Background
General Chang spent his early years in Manchuria. He was born in Shandong province in 1881.
General Chang spent his early years in Manchuria. He was born in Shandong province in 1881.
During the Russo-Japanese War, the Czarists offered him a commission in their army and he was given the rank of Captain and won a considerable reputation for his bravery and energy. When the first revolution broke out in China in 1911, he at once identified himself with the Republican cause. With the assistance of Lieut- Col. T. C. Soo, later his foreign advisor, but at that time compradore of Bryner, Konsentzoff and Co. of Siberia, he organized the first force of Manchurian troops to be despatched to Shanghai to attack the government arsenal. Six hundred men and 100 horses were shipped to the lower Yangtsze. They were consigned to General Li Tsung-wu, who was then in charge of the revolutionary forces at Shanghai and he led the attack against the Arsenal which was held by the loyalists.

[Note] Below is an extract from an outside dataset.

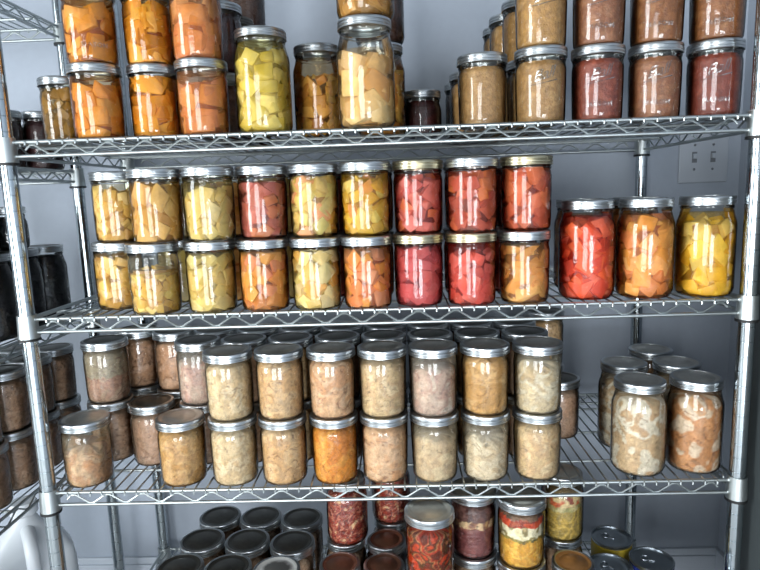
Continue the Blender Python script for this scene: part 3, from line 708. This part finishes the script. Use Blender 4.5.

General Chang later came to Shanghai himself and served under Li as a commander of a cavalry brigade. After the establishment of the Republic, General Chang and his forces were transferred to Nanjing, serving under General Lung Yu-chiu in command of the Third Division. After the second revolution, he was stationed in Hsuchowfu to undertake the work of bandit suppression in this district, which was over run with brigands and stragglers. When Lung retired, he was given command of the third division upon the recommendation of brother officers.

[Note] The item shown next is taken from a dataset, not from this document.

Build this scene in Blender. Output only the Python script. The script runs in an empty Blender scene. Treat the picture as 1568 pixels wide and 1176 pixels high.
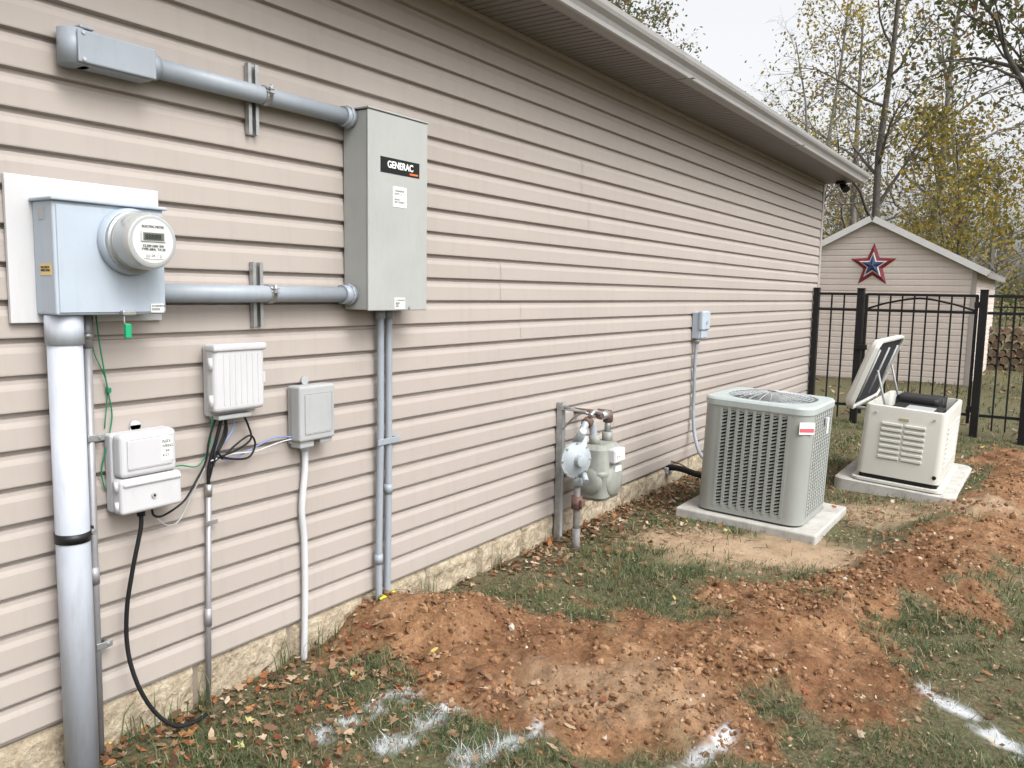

In 1917 when Feng Kuo-chang went to Peking to become President, Chang was appointed his adjutant. He and General Ho Chung-lien were commissioned to Harbin, where they dissolved the Russian White Army which had become a menace to the residents. Upon his return, he was made superintendent of Military Education in the Ministry of War. In the following year, General Chang was sent to Hubei at the head of the sixth mixed brigade on an expedition to Canton to stop the march of General Tan Yen-kai, who had occupied Hunan. His victory at Chuchow and Liling was complete. From then on, he remained in Jiangsi as a division commander. In 1922 he left Jiangsi for Manchuria.

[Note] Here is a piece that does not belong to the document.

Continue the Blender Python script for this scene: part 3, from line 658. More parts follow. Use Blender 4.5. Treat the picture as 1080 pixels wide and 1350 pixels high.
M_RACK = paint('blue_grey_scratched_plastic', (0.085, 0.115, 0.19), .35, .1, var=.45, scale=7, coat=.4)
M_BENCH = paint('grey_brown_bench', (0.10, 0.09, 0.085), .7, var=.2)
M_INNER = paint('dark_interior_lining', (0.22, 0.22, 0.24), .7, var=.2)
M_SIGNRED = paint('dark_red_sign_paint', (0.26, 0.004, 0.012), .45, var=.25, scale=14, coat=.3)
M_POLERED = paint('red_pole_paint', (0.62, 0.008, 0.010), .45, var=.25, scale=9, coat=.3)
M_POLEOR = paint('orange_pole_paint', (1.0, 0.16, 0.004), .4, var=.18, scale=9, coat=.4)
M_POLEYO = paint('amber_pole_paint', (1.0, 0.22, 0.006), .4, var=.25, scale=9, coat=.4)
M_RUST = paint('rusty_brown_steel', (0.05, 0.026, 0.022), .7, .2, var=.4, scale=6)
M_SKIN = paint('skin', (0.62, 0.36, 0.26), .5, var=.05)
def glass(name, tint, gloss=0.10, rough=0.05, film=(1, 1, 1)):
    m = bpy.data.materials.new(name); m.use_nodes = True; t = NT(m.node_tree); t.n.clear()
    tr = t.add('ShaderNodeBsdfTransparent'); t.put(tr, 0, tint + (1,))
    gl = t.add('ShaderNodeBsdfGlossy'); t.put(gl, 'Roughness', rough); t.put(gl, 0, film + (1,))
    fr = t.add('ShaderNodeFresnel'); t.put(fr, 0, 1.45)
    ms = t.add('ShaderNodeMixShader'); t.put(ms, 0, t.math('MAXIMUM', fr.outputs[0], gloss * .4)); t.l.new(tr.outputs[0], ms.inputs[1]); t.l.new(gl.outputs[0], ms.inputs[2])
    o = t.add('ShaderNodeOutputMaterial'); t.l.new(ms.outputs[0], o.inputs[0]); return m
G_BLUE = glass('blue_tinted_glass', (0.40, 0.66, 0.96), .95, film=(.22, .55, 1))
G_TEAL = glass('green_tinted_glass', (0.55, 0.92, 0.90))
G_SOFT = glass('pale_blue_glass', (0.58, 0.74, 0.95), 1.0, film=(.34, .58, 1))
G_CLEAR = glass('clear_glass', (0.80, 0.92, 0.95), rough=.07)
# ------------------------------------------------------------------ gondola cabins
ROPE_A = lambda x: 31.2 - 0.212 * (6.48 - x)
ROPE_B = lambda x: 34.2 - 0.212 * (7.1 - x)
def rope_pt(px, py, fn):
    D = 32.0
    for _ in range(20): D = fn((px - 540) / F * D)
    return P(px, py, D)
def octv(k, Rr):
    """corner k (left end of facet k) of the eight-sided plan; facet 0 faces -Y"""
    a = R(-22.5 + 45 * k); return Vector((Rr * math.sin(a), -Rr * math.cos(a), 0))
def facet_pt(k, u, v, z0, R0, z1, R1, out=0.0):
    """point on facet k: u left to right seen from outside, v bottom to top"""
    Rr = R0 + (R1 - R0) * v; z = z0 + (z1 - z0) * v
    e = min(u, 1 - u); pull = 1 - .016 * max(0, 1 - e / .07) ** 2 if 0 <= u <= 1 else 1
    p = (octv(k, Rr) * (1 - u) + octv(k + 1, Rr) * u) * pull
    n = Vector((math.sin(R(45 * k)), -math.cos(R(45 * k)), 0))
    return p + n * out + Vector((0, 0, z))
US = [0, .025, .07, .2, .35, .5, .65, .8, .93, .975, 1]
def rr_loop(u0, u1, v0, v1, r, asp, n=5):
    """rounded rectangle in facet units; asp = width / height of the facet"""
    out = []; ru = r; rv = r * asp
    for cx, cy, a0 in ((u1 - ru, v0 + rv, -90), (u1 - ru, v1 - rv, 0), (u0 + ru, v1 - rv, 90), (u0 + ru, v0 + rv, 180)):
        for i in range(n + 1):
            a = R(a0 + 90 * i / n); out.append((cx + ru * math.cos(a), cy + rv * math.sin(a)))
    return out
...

After defeating General Kao Shih-ping, who was then plotting against Marshal Chang Tso-lin at the instance of the Zhili Party, Chang succeeded him as Occupation Commissioner of Suiling, Kirin. Due to his intimate knowledge of the Russians all the “white” officers and men serving under the Mukden Marshal were placed under General Chang’s command. Being in command of the first army he was the first to enter Tianjin and Peking after the defeat of Wu Pei-fu in 1924 as a result of General Feng Yu-hsiang’s historical coup d’etat. He was assigned duties under Marshal Lu Yung-hsiang when the latter was appointed Pacification Commissioner for Jiangsu and Anhui in December 1923. At the head of Marshal Lu’s army, he came to Shanghai in less then a month along the Tianjin-Pukow and Shanghai-Nanking Railways with little bloodshed. General Chang is popular with his officer and men, and leads them personally at the front. He was reputed to be lacking in political ambition. In January 1925, he was made Field Marshal and has established his headquarters at the towns of Hsuchowfu and Changchow in Jiangsu Province.